Directions for this task | Comb the records below for the string "Blender" and copy each line where it turns up.

____

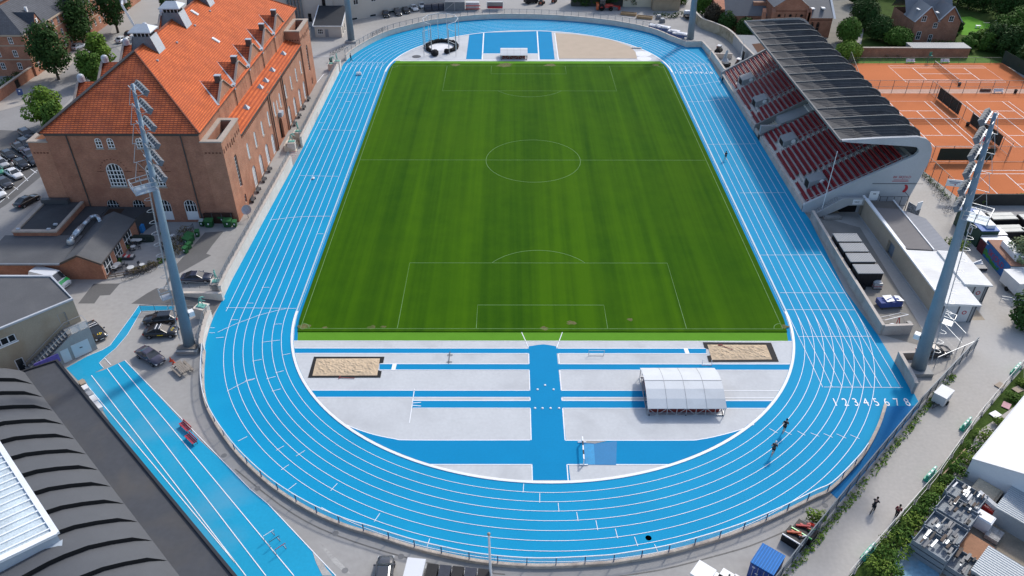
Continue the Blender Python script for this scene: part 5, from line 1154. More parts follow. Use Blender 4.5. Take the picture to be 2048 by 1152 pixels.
bt = thing('boom_lift', 'white boom lift truck raised behind the hall roof', 'lift', at(282, 80))
MB().box((0, 0, .9), (4.5, 2.2, 1.2)).build('chassis', P_WHITE, bt); MB().bar((0, 0, 1.5), (-2, -1, 9.5), .55).bar((-2, -1, 9.5), (-2.4, 1, 10.2), .4).build('boom', FRAMEW, bt); MB().box((-2.4, 1.3, 10), (1.5, 1, 1.1)).build('basket', STEEL, bt)
for sx in (-1.5, 1.5):
 for sy in (-1, 1): MB().lathe((0, 0, 0), [(.3, -.15), (.45, -.14), (.45, .14), (.3, .15)], 14).xf(Matrix.Translation((sx, sy, .45)) @ Matrix.Rotation(pi/2, 4, 'X')).build('wheel', TYRE, bt)
carpx('black car parked behind the rear dormers', 254, 78, 266, 66, kind='hatch', pt=P_BLACK); carpx('white car parked behind the rear dormers', 240, 86, 252, 80, kind='hatch', pt=P_WHITE)
carpx('small white car far up the street by the facade', 152, 100, 166, 94, kind='hatch', pt=P_WHITE); carpx('white car under the tall plaza trees', 270, 66, 285, 52, kind='sedan', pt=P_SILV)
GP = 'cars parked beside the brick hall'
for lab, p, kd, pt in (('black estate car half hidden by the hall corner turret', (44, 288, 64, 300), 'suv', P_BLACK), ('dark grey saloon in the second row beside the hall', (30, 292, 51, 307), 'sedan', P_DGREY), ('black car nose against the hall wall', (51, 305, 70, 321), 'sedan', P_PURP), ('black car behind the silver car', (8, 308, 32, 324), 'hatch', P_BLACK),
 ('silver car at the left edge of the car park', (-8, 324, 17, 340), 'hatch', P_SILV), ('black hatchback between the white car and the hall', (33, 325, 58, 342), 'hatch', P_BLACK), ('white saloon in the car park', (14, 343, 46, 362), 'sedan', P_WHITE), ('dark grey hatchback behind the white saloon', (-4, 362, 27, 381), 'hatch', P_DGREY),
 ('white car cut by the left edge', (-18, 382, 10, 398), 'sedan', P_WHITE), ('green car at the left edge', (-14, 338, 6, 355), 'hatch', paint('teal_paint', (.05, .25, .16))), ('black car deep in the corner by the hall wall', (58, 318, 76, 333), 'sedan', P_BLACK), ('dark car at the far end of the car park', (46, 268, 66, 281), 'suv', P_DGREY)):
 carpx(lab, *p, kind=kd, pt=pt, group=GP)
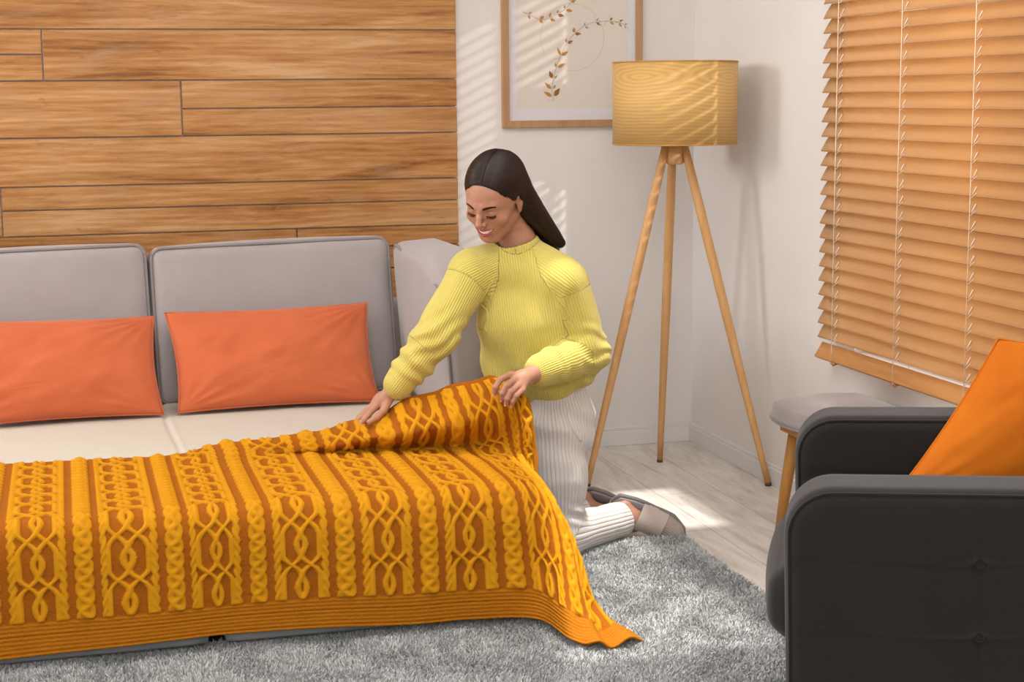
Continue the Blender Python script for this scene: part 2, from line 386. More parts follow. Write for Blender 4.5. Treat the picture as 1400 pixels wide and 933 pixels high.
# framed botanical print
def picture():
    p = empty('framed_picture', (-.4975, -.001, 1.252))
    tag(p, 'botanical print of golden leaf sprigs in a light oak frame on the back wall', 'picture')
    W, Hh, t = .555, .76, .026
    bm = bmesh.new(); x0, x1 = -W/2, W/2
    def bar(pts):
        vf = [bm.verts.new((x, -.022, z)) for x, z in pts]; vb = [bm.verts.new((x, 0, z)) for x, z in pts]
        bm.faces.new(vf); bm.faces.new(vb[::-1])
        for i in range(4): bm.faces.new((vf[i], vb[i], vb[(i+1) % 4], vf[(i+1) % 4]))
    bar([(x0, 0), (x0+t, t), (x0+t, Hh-t), (x0, Hh)]); bar([(x1, 0), (x1, Hh), (x1-t, Hh-t), (x1-t, t)])
    bar([(x0, 0), (x1, 0), (x1-t, t), (x0+t, t)]); bar([(x0, Hh), (x0+t, Hh-t), (x1-t, Hh-t), (x1, Hh)])
    obj_bm('frame', bm, M['frame_wood'], p, smooth=False, bevel=.001)
    bm = bmesh.new(); bbox(bm, x0+t, x1-t, -.008, -.004, t, Hh-t); obj_bm('mount', bm, M['mat_board'], p, smooth=False)
    bm = bmesh.new(); bbox(bm, x0+t+.032, x1-t-.03, -.0085, -.008, t+.045, Hh-t-.045); pr = obj_bm('print', bm, M['paper'], p, smooth=False)
    Y = -.0088
    leaves = {'gold_leaf': bmesh.new(), 'gold_leaf2': bmesh.new(), 'stem_ink': bmesh.new(), 'ring_ink': bmesh.new()}
    cnt = [0]
    def leaf(bm, x, z, a, L, w):
        cnt[0] += 1; y = Y-.00002*(cnt[0] % 12)
        ca, sa = math.cos(a), math.sin(a); pts = []
        prof = [(0, 0), (.2, .38), (.42, .5), (.7, .3), (1, 0), (.7, -.3), (.42, -.5), (.2, -.38)]
        vs = [bm.verts.new((x+L*u*ca-w*v*sa, y, z+L*u*sa+w*v*ca)) for u, v in prof]; bm.faces.new(vs)
    def ribbon(bm, pts, w, closed=False, y=Y):
        P = np.array(pts); T = np.gradient(P, axis=0); T /= np.linalg.norm(T, axis=1)[:, None]+1e-9; Nn = np.stack([-T[:, 1], T[:, 0]], 1)
        a = [bm.verts.new((q[0], y, q[1])) for q in P+Nn*w/2]; b = [bm.verts.new((q[0], y, q[1])) for q in P-Nn*w/2]
        for i in range(len(P)-1): bm.faces.new((a[i], b[i], b[i+1], a[i+1]))
    # lower sprig: control points in frame coordinates (x from centre, z from the frame's foot)
    def sprig(ctrl, n, big, small, seed):
        R = random.Random(seed); t = np.linspace(0, len(ctrl)-1, 60); P = catmull(np.array(ctrl), t); ribbon(leaves['stem_ink'], P, .0016)
        for i in range(n):
            f = (i+.6)/n; q = P[int(f*59)]; q2 = P[min(59, int(f*59)+1)]; a = math.atan2(q2[1]-q[1], q2[0]-q[0])
            for sgn in (-1, 1):
                s = big*(1-f)+small*f; kind = 'gold_leaf' if R.random() < .55 else 'gold_leaf2'
                if R.random() < .35: kind, s = 'stem_ink', s*.7
                aa = a+sgn*(.55+.35*R.random()); st = .006+.006*R.random()
                x, z = q[0]+math.cos(aa)*st*.5, q[1]+math.sin(aa)*st*.5
                leaf(leaves[kind], x, z, aa, s*(.85+.4*R.random()), s*(.42+.2*R.random()))
        for i in range(n*2):
            q = P[R.randrange(60)]; aa = R.random()*6.28; L = .012+.012*R.random()
            ribbon(leaves['stem_ink'], [(q[0], q[1]), (q[0]+L*math.cos(aa), q[1]+L*math.sin(aa))], .0008)
            leaf(leaves['ring_ink'], q[0]+L*math.cos(aa), q[1]+L*math.sin(aa), aa, .006, .004)
    def fpx(px_, pz_): return (px_-.4975*0, pz_)
    sprig([(-.075, .10), (-.08, .16), (-.055, .245), (-.01, .33), (.065, .385), (.165, .395), (.215, .38)], 12, .034, .013, 5)
    sprig([(-.195, .43), (-.12, .40), (-.06, .42), (-.01, .46), (.03, .56), (.01, .63)], 9, .020, .028, 8)
    a = np.linspace(-2.1, 3.7, 90); c = (.0, .335); rb = bmesh.new()
    ribbon(rb, [(c[0]+.125*math.cos(q), c[1]+.125*math.sin(q)) for q in a], .0022, y=Y+.0001)
    R = random.Random(3)
    for i in range(60): leaf(leaves['ring_ink' if i % 3 else 'stem_ink'], R.uniform(-.18, .2), R.uniform(.1, .5), 0, .0035, .0025)
    obj_bm('ring', rb, M['ring_ink'], pr, smooth=False)
    for kname, nm in (('gold_leaf', 'golden_leaves'), ('gold_leaf2', 'brown_leaves'), ('stem_ink', 'stems'), ('ring_ink', 'speckles')):
        lo = obj_bm(nm, leaves[kname], M[kname], pr, smooth=False)
        if nm == 'speckles': lo['kind'] = 'stuff'
    bm = bmesh.new(); bbox(bm, x0+t-.002, x1-t+.002, -.0125, -.0115, t-.002, Hh-t+.002); obj_bm('glass', bm, M['glass'], p, smooth=False)
picture()

# tripod lamp
def lamp():
    L = empty('tripod_floor_lamp', (-.30, -.57, 0))
    tag(L, 'tripod floor lamp with wood-veneer drum shade standing in the corner', 'lamp')
    r, z0, z1, n = .218, 1.200, 1.482, 96
    a = np.linspace(0, 2*PI, n, endpoint=False)
    prof = [(r, z0), (r, z1), (r-.003, z1), (r-.003, z0)]
    V = np.array([[(q*math.cos(t), q*math.sin(t), z) for q, z in prof] for t in a]).reshape(-1, 3)
    k = np.arange(n); F = np.concatenate([np.stack([k*4+j, ((k+1) % n)*4+j, ((k+1) % n)*4+(j+1) % 4, k*4+(j+1) % 4], -1) for j in range(4)])
    ang = np.repeat((a-1.45*PI+2*PI+PI) % (2*PI)-PI, 4)*r
    # grain centred at two cathedral swirls
    sh = obj_np('shade', V, F, M['veneer'], L, attrs={'su': np.abs(ang)-.17, 'sv': V[:, 2]-1.43})
    for p in sh.data.polygons: p.use_smooth = abs(p.normal.z) < .5
    for zz in (z0, z1):
        V, F = tube([((r-.0005)*math.cos(t), (r-.0005)*math.sin(t), zz) for t in a], .0028, 8, closed=True)
        obj_np('rim', V, F, M['veneer_edge'], sh)
    # spider, socket and bulb inside
    parts = [tube([(0, 0, 1.25), (.1*math.cos(t), .1*math.sin(t), 1.245), ((r-.003)*math.cos(t), (r-.003)*math.sin(t), 1.215)], .002, 6) for t in (0, 2.1, 4.2)]
    V, F = join_arr(parts); obj_np('shade_support', V, F, mat_flat('white metal', '#d8d8d8', .4), L)
    V, F = tube([(0, 0, 1.16), (0, 0, 1.27)], .019, 20); obj_np('socket', V, F, mat_flat('white socket', '#e6e6e6', .4), L)
    z = np.linspace(-1, 1, 13); V, F = tube([(0, 0, 1.305+.032*q) for q in z], .03*np.sqrt(np.maximum(.02, 1-z*z)), 20); obj_np('bulb', V, F, mat_flat('frosted bulb', '#f0efe8', .3), L)
    zz = [1.128, 1.135, 1.185, 1.192]; V, F = tube([(0, 0, q) for q in zz], [.026, .034, .034, .028], 24); obj_np('hub', V, F, M['leg_wood'], L)
    for (fx, fy) in ((-.637, -.609), (-.258, -.329), (-.026, -.795)):
        ft = np.array([fx+.30, fy+.57, .006]); d = np.array([ft[0], ft[1]]); d /= np.linalg.norm(d)
        tp = np.array([d[0]*.035, d[1]*.035, 1.195]); t = np.linspace(0, 1, 14)[:, None]
        rr = np.interp(t[:, 0], [0, .12, .5, 1], [.013, .0165, .0165, .0105])
        V, F = tube(tp*(1-t)+ft*t, rr, 20); leg = obj_np('leg', V, F, M['leg_wood'], L)
        V, F = tube([ft+[0, 0, -.006], ft+(tp-ft)*.004], .0112, 16); obj_np('foot_pad', V, F, mat_flat('dark felt', '#5b4a3a', .9), leg)
lamp()

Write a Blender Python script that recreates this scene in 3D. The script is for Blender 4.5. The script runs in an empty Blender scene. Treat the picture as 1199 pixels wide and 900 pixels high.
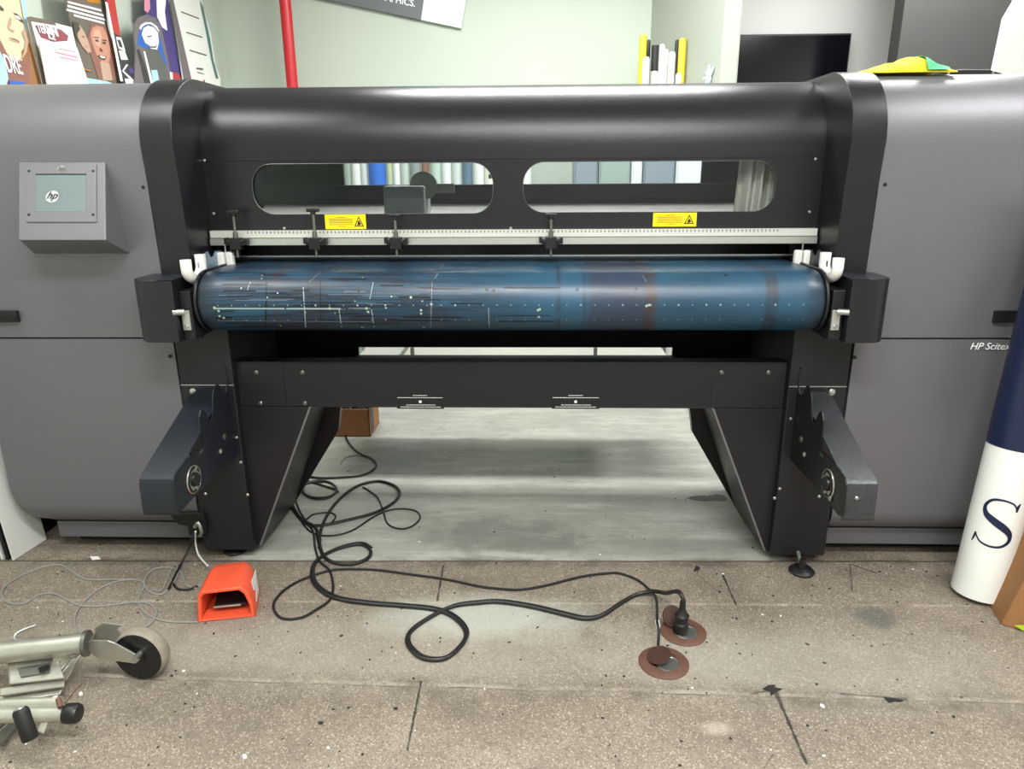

____

Result |
Continue the Blender Python script for this scene: part 5, from line 1154. More parts follow. Use Blender 4.5. Take the picture to be 2048 by 1152 pixels.
Continue the Blender Python script for this scene: part 2, from line 386. More parts follow. Write for Blender 4.5. Treat the picture as 1400 pixels wide and 933 pixels high.
Write a Blender Python script that recreates this scene in 3D. The script is for Blender 4.5. The script runs in an empty Blender scene. Treat the picture as 1199 pixels wide and 900 pixels high.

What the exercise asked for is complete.